Take Comfort, New Yorkers, from London's Miserable Summer of 'Great Stink'
In DepthIt’s been the “Summer of Hell” for New Yorkers just trying to get around the damn city as every element of our public transportation system seemingly breaks down simultaneously. Maybe it’s some small comfort to know there’s historical resonance in our distress, specifically with London’s 1858 “Great Stink,” when a heat wave turned the city’s ongoing sanitation problems into an urgent public crisis.
Rosemary Ashton goes deep on those wretched weeks in One Hot Summer: Dickens, Disraeli, and the Great Stink of 1858. With the heat and the stench as a backdrop, she recounts months that were momentous in the lives of Charles Dickens—who separated from his wife and massively mismanaged their split in the court of public opinion—and Charles Darwin—who learned another naturalist had reached similar conclusions about the origins of species, providing a kick in the pants to produce something publishable—as well as the efforts in Parliament of the great politician Benjamin Disraeli to pass measures that would actually fix the rancid Thames.
Along the way, she covers the ridiculous Edward Bulwer-Lytton’s controversial institutionalization of his wife, Rosina, as well as of the great dudefights of all time—the “Garrick Club affair,” a tiff between William Makepeace Thackeray and another lesser-known writer and also Dickens about journalism and the rules of gentlemen’s clubs. Meanwhile, Queen Victoria occasionally pops in to complain in her diary about the day’s heat. And for those frantically seeking clues for how we can get our elected officials to actually fix our own crisis, she recounts how the stink so inconvenienced Parliament (which of course sits to this day on top of the Thames) that Disraeli finally managed to push through a scheme for fixing the river. Maybe we could trap Cuomo and de Blasio on a F train until they figure out the MTA?
The result feels contemporary and unnervingly familiar—a summer of misery chronicled by prolific newspapers. I spoke to Ashton about this eerily familiar moment in history; our conversation has been lightly edited for clarity and length.
1858 isn’t typically thought of as a banner of the Victorian era. Why did you choose to focus so tightly not just on this year, but on the three months of really miserable summer?
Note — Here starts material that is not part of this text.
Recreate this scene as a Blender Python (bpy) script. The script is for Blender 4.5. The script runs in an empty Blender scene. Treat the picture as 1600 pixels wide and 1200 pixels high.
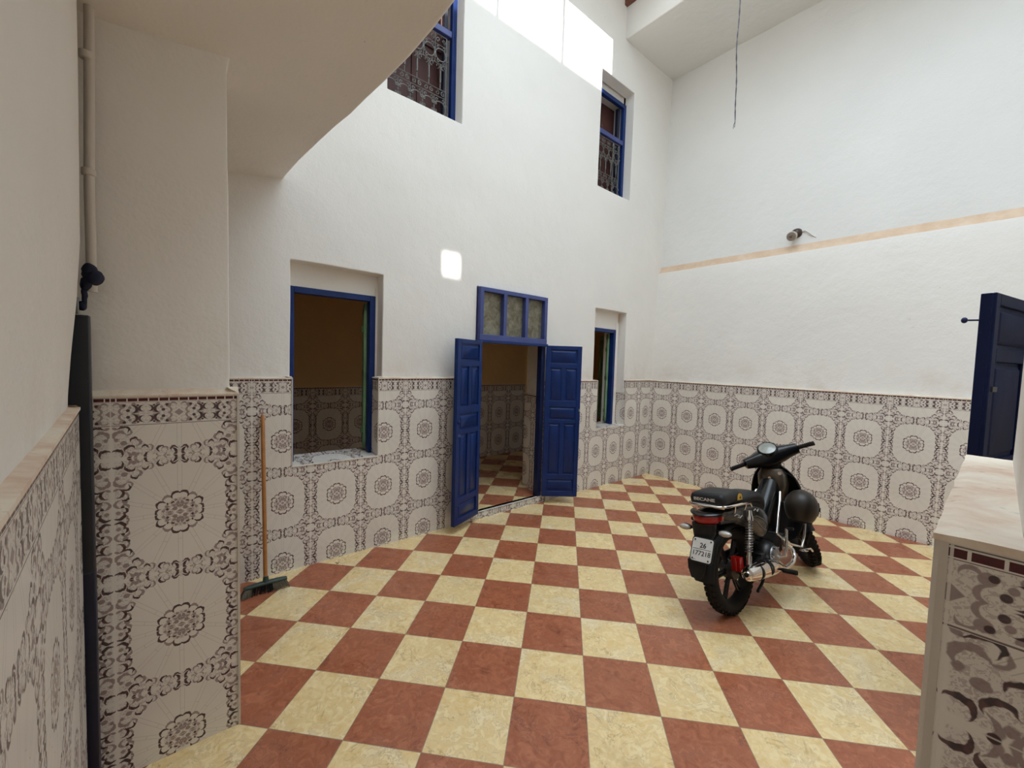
import bpy, math, random
from mathutils import Vector, Matrix, noise
random.seed(7)
PI = math.pi
COL = bpy.context.scene.collection
V = Vector

# ------------------------------------------------------------------ helpers
def wob(p, a=0.005, s=1.7):
    q = V(p)
    n = noise.noise_vector(q * s) * a + noise.noise_vector(q * s * 4.1 + V((3, 7, 1))) * a * 0.35
    return q + n

class MB:
    """mesh collector; one MB becomes one mesh object"""
    def __init__(self, tf=None):
        self.v = []; self.f = []; self.m = []; self.uv = []; self.mats = []; self.tf = tf; self.sm = []
    def mi(self, mat):
        if mat is None: return 0
        if mat not in self.mats: self.mats.append(mat)
        return self.mats.index(mat)
    def add(self, vs, fs, mat=None, uvs=None, smooth=True):
        b = len(self.v); k = self.mi(mat)
        for p in vs:
            p = V(p); self.v.append(self.tf(p) if self.tf else p)
        for i, f in enumerate(fs):
            self.f.append([b + j for j in f]); self.m.append(k); self.sm.append(smooth)
            self.uv.append(uvs[i] if uvs else None)
        return self
    def box(self, c, s, mat=None, rot=None, smooth=False):
        R = rot if rot is not None else Matrix.Identity(3)
        hx, hy, hz = s[0] / 2, s[1] / 2, s[2] / 2
        vs = [V(c) + R @ V((x * hx, y * hy, z * hz)) for x in (-1, 1) for y in (-1, 1) for z in (-1, 1)]
        fs = [(0, 1, 3, 2), (4, 6, 7, 5), (0, 4, 5, 1), (2, 3, 7, 6), (0, 2, 6, 4), (1, 5, 7, 3)]
        return self.add(vs, fs, mat, None, smooth)
    def loft(self, rings, mat=None, caps=True, closed=False, smooth=True):
        n = len(rings[0]); vs = [p for r in rings for p in r]; fs = []
        m = len(rings)
        for i in range(m if closed else m - 1):
            a, b = i * n, ((i + 1) % m) * n
            for j in range(n):
                k = (j + 1) % n
                fs.append((a + j, a + k, b + k, b + j))
        if caps and not closed:
            fs.append(tuple(reversed(range(n)))); fs.append(tuple((m - 1) * n + j for j in range(n)))
        return self.add(vs, fs, mat, None, smooth)
    def tube(self, pts, r, mat=None, n=10, closed=False, caps=True):
        pts = [V(p) for p in pts]; m = len(pts)
        rs = r if isinstance(r, (list, tuple)) else [r] * m
        rings = []; up = None
        for i, p in enumerate(pts):
            if closed: t = (pts[(i + 1) % m] - pts[i - 1])
            else: t = pts[min(i + 1, m - 1)] - pts[max(i - 1, 0)]
            if t.length < 1e-9: t = V((0, 0, 1))
            t.normalize()
            if up is None:
                up = V((0, 0, 1)) if abs(t.z) < .9 else V((1, 0, 0))
            a = t.cross(up)
            if a.length < 1e-6: a = t.cross(V((0, 1, 0)))
            a.normalize(); b = a.cross(t).normalized(); up = b
            rings.append([p + (a * math.cos(2 * PI * j / n) + b * math.sin(2 * PI * j / n)) * rs[i] for j in range(n)])
        return self.loft(rings, mat, caps, closed)
    def cyl(self, a, b, r, mat=None, n=20, r2=None):
        return self.tube([a, b], [r, r if r2 is None else r2], mat, n)
    def lathe(self, o, ax, prof, mat=None, n=32, closed=False):
        """prof: (radius, distance along ax)"""
        o = V(o); ax = V(ax).normalized()
        a = ax.cross(V((0, 0, 1)))
        if a.length < 1e-4: a = ax.cross(V((1, 0, 0)))
        a.normalize(); b = ax.cross(a)
        rings = [[o + ax * h + (a * math.cos(2 * PI * j / n) + b * math.sin(2 * PI * j / n)) * max(r, 1e-5) for j in range(n)] for r, h in prof]
        return self.loft(rings, mat, not closed, closed)
    def ell(self, c, s, mat=None, n=20, m=12, rot=None):
        R = rot if rot is not None else Matrix.Identity(3)
        rings = []
        for i in range(m + 1):
            t = PI * (i + .02) / (m + .04) - PI / 2
            rings.append([V(c) + R @ V((s[0] * math.cos(t) * math.cos(2 * PI * j / n), s[1] * math.cos(t) * math.sin(2 * PI * j / n), s[2] * math.sin(t))) for j in range(n)])
        return self.loft(rings, mat)
    def prism(self, poly, fn, d0, d1, mat=None, smooth=False):
        """poly: 2D points, fn(u,v,d)->3D"""
        n = len(poly)
        vs = [fn(u, v, d0) for u, v in poly] + [fn(u, v, d1) for u, v in poly]
        fs = [tuple(reversed(range(n))), tuple(range(n, 2 * n))] + [(i, (i + 1) % n, n + (i + 1) % n, n + i) for i in range(n)]
        return self.add(vs, fs, mat, None, smooth)
    def build(self, name, mat=None, parent=None, bevel=0, segs=2, sub=0, angle=35, fixn=True, solid=0):
        me = bpy.data.meshes.new(name)
        me.from_pydata([tuple(p) for p in self.v], [], self.f)
        mats = self.mats or [mat]
        if mat is not None and not self.mats: mats = [mat]
        for x in mats: me.materials.append(x)
        for p, k, s in zip(me.polygons, self.m, self.sm):
            p.material_index = k; p.use_smooth = s
        if any(u for u in self.uv):
            ul = me.uv_layers.new(name='UVMap')
            for p, u in zip(me.polygons, self.uv):
                if u:
                    for li, q in zip(p.loop_indices, u): ul.data[li].uv = q
        me.update()
        if fixn:
            import bmesh
            bm = bmesh.new(); bm.from_mesh(me)
            bmesh.ops.recalc_face_normals(bm, faces=bm.faces)
            bm.to_mesh(me); bm.free()
        o = bpy.data.objects.new(name, me); COL.objects.link(o)
        if parent is not None: o.parent = parent
        if solid:
            q = o.modifiers.new('s', 'SOLIDIFY'); q.thickness = solid; q.offset = 0
        if sub:
            q = o.modifiers.new('u', 'SUBSURF'); q.levels = sub; q.render_levels = sub
        if bevel:
            q = o.modifiers.new('b', 'BEVEL'); q.width = bevel; q.segments = segs; q.limit_method = 'ANGLE'; q.angle_limit = math.radians(angle)
            q.harden_normals = False
        if bevel or not sub:
            try: me.set_sharp_from_angle(angle=math.radians(50))
            except Exception: pass
        return o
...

I’ve been writing about 19th century—particularly Victorian—literature and culture and history for many years. But what has struck me in the last five to ten years is, there’s always been plenty of material available, but how much more material is now at our fingertips, which then lets you go deeper rather than wider and therefore take a short period of time and dig into the detail. The real reason for that is the digitization and the searchability of so many resources, which we used to have to trek to the archives to look at manually, as it were. We’ve got the British Library’s huge collection of 19th century newspapers, which has been digitized and made searchable. I couldn’t have written this book when I started out 35 years ago, because I would still be sitting in the library looking at the newspapers. But now, online, you can put in your search term, your name or your date, and everything comes up in front of your eyes. There’s still a cornucopia and an awful lot to sift through, but at least the sifting is now possible.
And that’s true with the papers, but it’s also true of the Parliamentary papers, the committee notes of all the committees of Parliament, the debates. It’s also true of the law courts, and a number of journals and letters of major Victorian figures like Darwin.
These events are fairly well known, but they feel much more materially real when you know they’re just sweating all the time, totally hot and miserable. What was it about the conditions of this summer that made the weather such a big deal? They were all aware that they were in the middle of this happening that was “the hot summer.” Was it genuinely that bad? Was it sort of a media creation of new penny newspapers?
It wasn’t made by the media, but the media certainly picked up on it. And it happens—again, it’s just another one of these historical coincidences—that there had been a huge increase in the number of newspapers being published since 1855, because the last taxes on newspapers had been stopped. Before 1855, if you wanted to publish a newspaper, you had to pay a lot in taxes to do so. After 1855, anybody could and many people did charge a shilling, and they would reach an audience of literate working people, the working class, really, and a lot of these newspapers were actually quite radical and quite geared toward the working class. Handily for me, they also write about the lives of working people, so you do get a glimpse in these cheaper newspapers of what it was like for an ordinary person living perhaps in poverty and in a crowded apartment down near the river itself in the heat.